KABC first went on the air on April 14, 1925 as KVFV. On November 15, 1929 the station was sold to Earle C. Anthony, a local car dealer who already owned KFI-AM 640. He owned it until the early 1940s, when FCC rules changes meant no entity could own more than one radio station. While he owned the station, Anthony changed the call letters to reflect his initials, KECA. ABC bought the station in 1944, changing the call letters to the present KABC in 1954.
KABC has been the base of operation for many influential radio hosts, including early talk controversialists Joe Pyne and Louis Lomax, Ira Fistel, Michael Jackson, whose talk show attracted celebrities, politicians, and newsmakers of all types, pioneering radio psychologists Dr. Toni Grant and David Viscott, and more recent syndicated hosts including Dennis Prager (now with NewsTalk 870 KRLA and the Salem Radio Network), John and Ken (on KFI before their stint on KABC and now currently back on KFI) and Larry Elder. In the 1980s, Jackson, Grant and Viscott were also heard nationwide on ABC Radio's Talkradio network.
From 1974-97, it was also the station of the Los Angeles Dodgers and their hall-of-fame broadcaster Vin Scully. In 2008, the Dodgers Radio Network will return to KABC.

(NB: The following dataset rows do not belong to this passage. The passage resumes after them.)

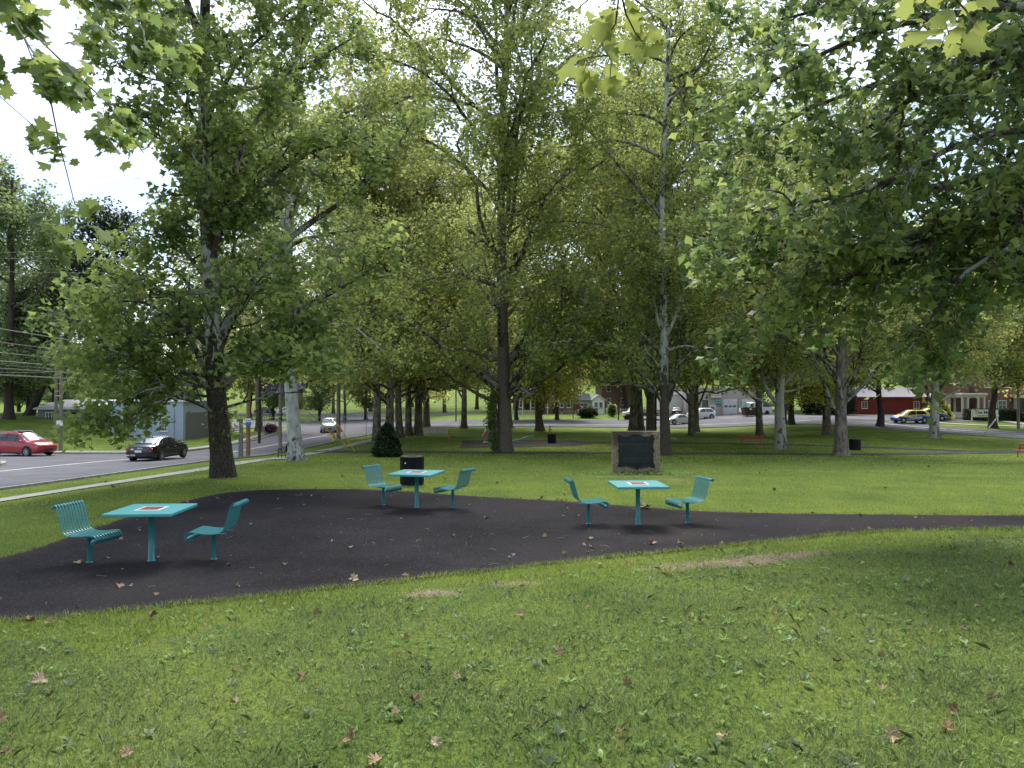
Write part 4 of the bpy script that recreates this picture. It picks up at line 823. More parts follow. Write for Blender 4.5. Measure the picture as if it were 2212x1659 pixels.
# ================================================================ litter bins
def bin_(px, py, wpx, hpx, label, ribs=True):
    g = G(px, py); s = g.y / F; r = wpx * s / 2; h = hpx * s; t = thing('trash_can', label, 'trash can', g, 0, 'black metal litter bins in the park')
    mb = MB(); pr = [(r * .97, 0), (r, .02)]
    for i in range(1, 24): pr.append((r * (1.0 if i % 2 else .985), .02 + (h - .08) * i / 24))
    mb.lathe(pr + [(r, h - .05)], (0, 0, 0), 28); mb.obj('barrel', m_black, t)
    if ribs:
        for a in range(0, 360, 45):
            mb = MB(); an = math.radians(a + 10); mb.box((math.cos(an) * r * 1.004, math.sin(an) * r * 1.004, h * .5), (.012, .05, h * .86), rz=an); mb.obj('rib', m_black, t)
    mb = MB(); mb.lathe([(r * .98, h - .05), (r * 1.03, h - .045), (r * 1.03, h - .01), (r * .9, h), (r * .45, h), (r * .42, h - .03), (r * .42, h - .3), (0, h - .3)], (0, 0, 0), 28); mb.obj('lid', M('lid', (.012, .012, .015), .6, spec=.25), t)
    return t
nb = bin_(890, 1047, 50, 62, 'black ribbed trash can behind the middle game table')
mb = MB(); mb.box((-.14, -nb.children[0].dimensions.y / 2 if False else -.305, .62), (.035, .006, .035)); mb.obj('sticker', m_white, nb)
bin_(1192, 958, 18.5, 21, 'black litter bin in front of the red post at the play area', False)
bin_(1847, 972, 24, 24, 'black litter bin right of the rough barked tree', False)

# ================================================================ benches, posts, play things
def park_bench(px, py, wpx, yaw, label):
    g = G(px, py); s = g.y / F; L_ = wpx * s; t = thing('park_bench', label, 'bench', g, math.radians(yaw), 'red framed wooden park benches')
    for y, z in ((-.18, .43), (-.03, .43), (.12, .43)): mb = MB(); mb.box((0, y, z), (L_, .13, .045), bevel=.008); mb.obj('seat_board', m_benchwood, t)
    for z in (.62, .80): mb = MB(); mb.box((0, .22 + (z - .6) * .25, z), (L_, .04, .15), rx=-.22, bevel=.008); mb.obj('back_board', m_benchwood, t)
    for sx in (-1, 1):
        mb = MB(); x = sx * L_ * .38; mb.tube([(x, -.22, .40), (x, .18, .40)], .03, 6); mb.tube([(x, .18, .38), (x, .29, .9)], .03, 6); mb.tube([(x, 0, -.05), (x, 0, .40)], .035, 6); mb.obj('leg', m_red, t)
park_bench(1622, 962, 50, 175, 'red bench with wooden boards left of the spreading sycamore')
park_bench(2212, 988, 34, 178, 'red bench cut by the right edge of the picture')
park_bench(905, 935, 22, 8, 'far red bench left of the white barrier panels')
# black metal bench by the pavement
g = G(612, 990); t = thing('black_bench', 'black metal armchair bench beside the white barked sycamore', 'bench', g, math.radians(-82))
mb = MB()
for i in range(9): mb.box((-.6 + i * .15, 0, .45), (.11, .45, .012))
mb.obj('seat', m_black, t)
mb = MB(); mb.box((0, .26, .72), (1.3, .03, .46), rx=-.15, bevel=.01); mb.obj('backrest', m_black, t)
for sx in (-1, 1):
    mb = MB(); mb.tube([(sx * .62, -.22, 0), (sx * .62, -.2, .45), (sx * .62, -.24, .62), (sx * .62, -.18, .68), (sx * .62, .24, .66)], .02, 6); mb.obj('armrest', m_black, t)
    mb = MB(); mb.tube([(sx * .62, .28, 0), (sx * .62, .2, .45)], .02, 6); mb.obj('leg', m_black, t)
def post(px, py, hpx, r, mat, label, cap=True):
    g = G(px, py); s = g.y / F; h = hpx * s; t = thing('red_post', label, 'post', g); mb = MB(); mb.lathe([(r, -.1), (r, h - .1), (0, h - .1)], n=10); mb.obj('pole', mat, t); mb = MB(); mb.lathe([(r * 1.5, h - .12), (r * 1.6, h - .04), (r * .8, h), (0, h)], n=10); mb.obj('cap', mat, t); return t
post(970, 954, 19, .055, M('orange red', (.50, .09, .04), .5), 'short orange red post left of the play area')
t = post(1188, 942, 22, .07, m_red, 'red water tap post behind the black litter bin'); mb = MB(); mb.tube([(-.28, 0, .72), (.28, 0, .72)], .035, 6); mb.obj('handle', m_red, t)
# white barrier
ga_, gb_ = G(914, 938), G(966, 938); t = thing('barrier', 'low white two panel barrier beside the far red bench', 'barrier', (ga_ + gb_) / 2); L_ = (gb_ - ga_).length
for s_ in (-1, 1): mb = MB(); mb.box((s_ * L_ / 4, 0, .36), (L_ / 2 - .04, .05, .62), bevel=.01); mb.obj('panel', M('barrier panel', (.55, .54, .50), .7, var=.15), t)
for s_ in (-1, 0, 1): mb = MB(); mb.box((s_ * L_ / 2, 0, .34), (.06, .09, .74)); mb.obj('upright', m_white, t)
# climbing polyhedron
g = G(1057, 958); g.z += .02; s = g.y / F; R_ = 17.5 * s; t = thing('climbing_shape', 'painted faceted climbing shape with round holes on the play area', 'play structure', g, .35)
ring = [(R_ * math.cos(a), R_ * math.sin(a), 13 * s) for a in [math.pi / 3 * i for i in range(6)]]; top = (0, 0, 41 * s); rb = [(R_ * .62 * math.cos(a + .5), R_ * .62 * math.sin(a + .5), 0) for a in [math.pi / 3 * i for i in range(6)]]; r2 = [(R_ * .55 * math.cos(a + .52), R_ * .55 * math.sin(a + .52), 28 * s) for a in [math.pi / 3 * i for i in range(6)]]
fcol = [M('facet ' + n_, c, .5) for n_, c in (('white', (.6, .62, .62)), ('red', (.35, .05, .05)), ('blue', (.08, .2, .35)), ('maroon', (.2, .04, .06)), ('teal', (.08, .3, .33)))]
hcol = [M('hole ' + n_, c, .5) for n_, c in (('green', (.12, .35, .08)), ('yellow', (.6, .45, .05)), ('orange', (.5, .15, .05)), ('navy', (.03, .08, .16)))]
fi = 0
def facet(pts, i):
    pts = [Vector(p) for p in pts]; c = sum(pts, Vector()) / len(pts); n = (pts[1] - pts[0]).cross(pts[2] - pts[0]).normalized()
    if n.dot(c - Vector((0, 0, 18 * s))) < 0: n = -n; pts = pts[::-1]
    mb = MB(); k = len(pts); mb.add([p - n * .02 for p in pts] + [p + n * .02 for p in pts], [tuple(range(k))[::-1], tuple(range(k, 2 * k))] + [(a, (a + 1) % k, k + (a + 1) % k, k + a) for a in range(k)]); f = mb.obj('facet', fcol[i % 5], t)
    rr = min((c - (pts[a] + pts[(a + 1) % k]) / 2).length for a in range(k)) * .72; q = n.to_track_quat('Z', 'Y')
    for r0_, r1_, hh_, m_ in ((rr, rr * .68, .05, hcol[i % 4]), (rr * .62, 0, .03, fcol[(i + 2) % 5])):
        mb = MB(); mb.lathe([(r0_, 0), (r0_, hh_), (r1_, hh_)] + ([(r1_, 0)] if r1_ else []), n=14); o = mb.obj('ring', m_, f); o.location = c; o.rotation_mode = 'QUATERNION'; o.rotation_quaternion = q
for i in range(6):
    j = (i + 1) % 6; facet([ring[i], ring[j], r2[i]], i * 2); facet([ring[j], r2[j], r2[i]], i * 2 + 1); facet([r2[i], r2[j], top], i + 3); facet([rb[i], rb[j], ring[j], ring[i]], i * 3)
def beam(pxs, mat, label, hs, legs):
    p = [G(a, b) for a, b in pxs]; t = thing('balance_beam', label, 'balance beam', p[0]); q = [v - p[0] + Vector((0, 0, h)) for v, h in zip(p, hs)]; mb = MB(); mb.tube([Vector(x) for x in smoothpoly(q, 12)], .055, 8); mb.obj('beam', mat, t)
    for i in legs: mb = MB(); mb.tube([q[i], (q[i].x, q[i].y, p[i].z - p[0].z - .1)], .03, 6); mb.obj('leg', mat, t)
beam([(1042, 963), (1060, 963), (1075, 962), (1092, 960)], M('yellow beam', (.60, .40, .05), .5), 'yellow wavy balance beam at the play area', [.28, .32, .5, .55], (1, 2))
beam([(1105, 962), (1120, 961), (1135, 959), (1153, 957)], M('aqua beam', (.10, .38, .36), .5), 'aqua balance beam right of the tall brown trunk', [.38, .45, .62, .66], (1, 2))
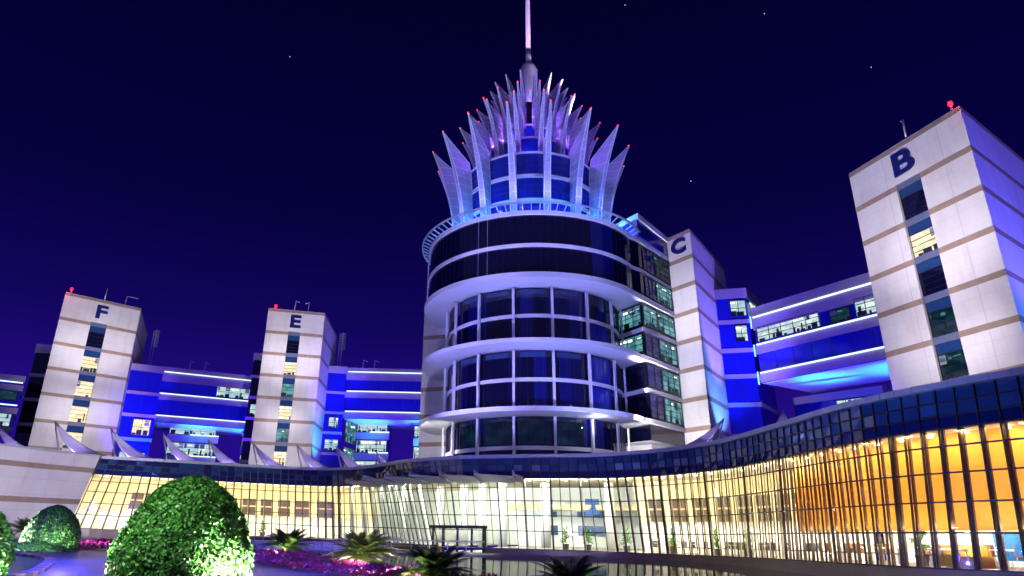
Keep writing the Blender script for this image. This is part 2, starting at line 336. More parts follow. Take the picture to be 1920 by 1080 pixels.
for i in range(NB):
    d_ = depth_of(i)
    if iA <= i < iB:
        mb.quad(hp(i, 1, -d_), hp(i + 1, 1, -d_), hp(i + 1, .26, -d_), hp(i, .26, -d_), 1)
    elif i < iC:
        mb.quad(hp(i, .70, -d_), hp(i + 1, .70, -d_), hp(i + 1, .26, -d_), hp(i, .26, -d_), 0); mb.quad(hp(i, 1, -d_ - .6), hp(i + 1, 1, -d_ - .6), hp(i + 1, .69, -d_ - .6), hp(i, .69, -d_ - .6), 2)
        mb.quad(hp(i, .70, -d_ - .6), hp(i + 1, .70, -d_ - .6), hp(i + 1, .70, -d_), hp(i, .70, -d_), 0)
    else:
        mb.quad(hp(i, .80, -1.3), hp(i + 1, .80, -1.3), hp(i + 1, .26, -1.3), hp(i, .26, -1.3), 3)
        mb.quad(hp(i, .80, -7), hp(i + 1, .80, -7), hp(i + 1, .80, -1.3), hp(i, .80, -1.3), 3)
        mb.quad(hp(i, 1, -d_), hp(i + 1, 1, -d_), hp(i + 1, .80, -d_), hp(i, .80, -d_), 2)
for i in (iA, iB):
    mb.quad(hp(i, 1, -5.4), hp(i, 1, -12), hp(i, .26, -12), hp(i, .26, -5.4), 1)
mb.build('inner_wall', [M['iwall'], M['iwhite'], M['wht'], M['amber']], hall)
# dark window bays on the inner wall + cream fins behind the mullions
def inner_windows(ia, ib, d_, step=2):
    for i in range(ia, ib, step):
        m_ = MB()
        for f0, f1 in ((.45, .55), (.57, .69)):
            m_.hexa([hp(i + .2, f1, -d_ + .08), hp(i + 1.7, f1, -d_ + .08), hp(i + 1.7, f1, -d_ - .05), hp(i + .2, f1, -d_ - .05), hp(i + .2, f0, -d_ + .08), hp(i + 1.7, f0, -d_ + .08), hp(i + 1.7, f0, -d_ - .05), hp(i + .2, f0, -d_ - .05)])
        m_.build('inner_window', M['dkpane'], hall)
inner_windows(4, iA - 4, 6.4); inner_windows(iB + 1, iC - 2, 5.2)
mb = MB()
for i in range(0, NB + 1):
    if i < iA or i >= iB:
        dep = .40 if i < iA else (.20 if i < iC else .26)
        e1 = 1.0
        mb.hexa([hp(i - .07, e1, -.14), hp(i + .07, e1, -.14), hp(i + .07, e1, -dep), hp(i - .07, e1, -dep), hp(i - .07, .262, -.14), hp(i + .07, .262, -.14), hp(i + .07, .262, -dep), hp(i - .07, .262, -dep)], 1 if i >= iC + 1 else 0)
    elif dB + 1 < i < iB and i % 6 == 3 or (iA < i < dA and i % 2 == 0):
        mb.hexa([hp(i - .06, 1, -.14), hp(i + .06, 1, -.14), hp(i + .06, 1, -.5), hp(i - .06, 1, -.5), hp(i - .06, .262, -.14), hp(i + .06, .262, -.14), hp(i + .06, .262, -.5), hp(i - .06, .262, -.5)], 2)
M['fin2'] = mat('bronze_fin', (.10, .06, .03), .4)
mb.build('vertical_fins', [M['fin'], M['fin2'], M['iwhite']], hall)
for k, i in enumerate(range(iA + 3, iB - 1, 6)):      # round atrium columns
    m_ = MB(); c = hp(i, 1, -5.2); m_.tube([(c.x, c.y, .1), (c.x, c.y, 5.95)], .45, 18); m_.build('atrium_column', M['iwhite'], hall, True)
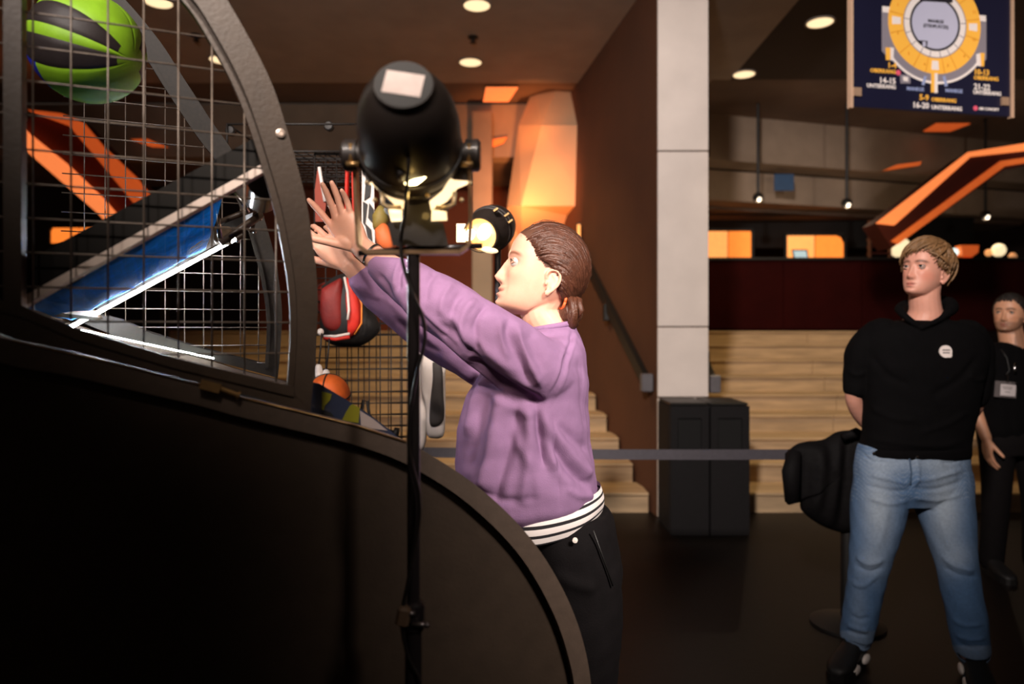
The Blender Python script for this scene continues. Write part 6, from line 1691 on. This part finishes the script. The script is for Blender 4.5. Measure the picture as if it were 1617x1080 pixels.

Though still a prominent Los Angeles station, during the past decade KABC's ratings share has declined; it now consistently ranks behind KFI, the other major talk station in Los Angeles.
In April 2007, administrators at Academia Semillas del Pueblo (ASDP) in the El Sereno community of North East Los Angeles filed a defamation lawsuit against KABC 790 AM and Doug McIntyre, claiming that the host of "McIntyre in the Morning" "targeted the school for destruction because the children were Latino, the teachers were Latino, the principal director was Latino," as stated in the lawsuit. The lawsuit alleges that school employees received death threats and that the school was the target of a bomb threat because of McIntyre's extensive on-air criticism of the school, in which he accused ASDP of espousing a racist and separatist Anti-American philosophy.
On November 6, 2007, Los Angeles Superior Court Judge Ralph W. Dau took the case under submission, and it is currently pending in his courtroom.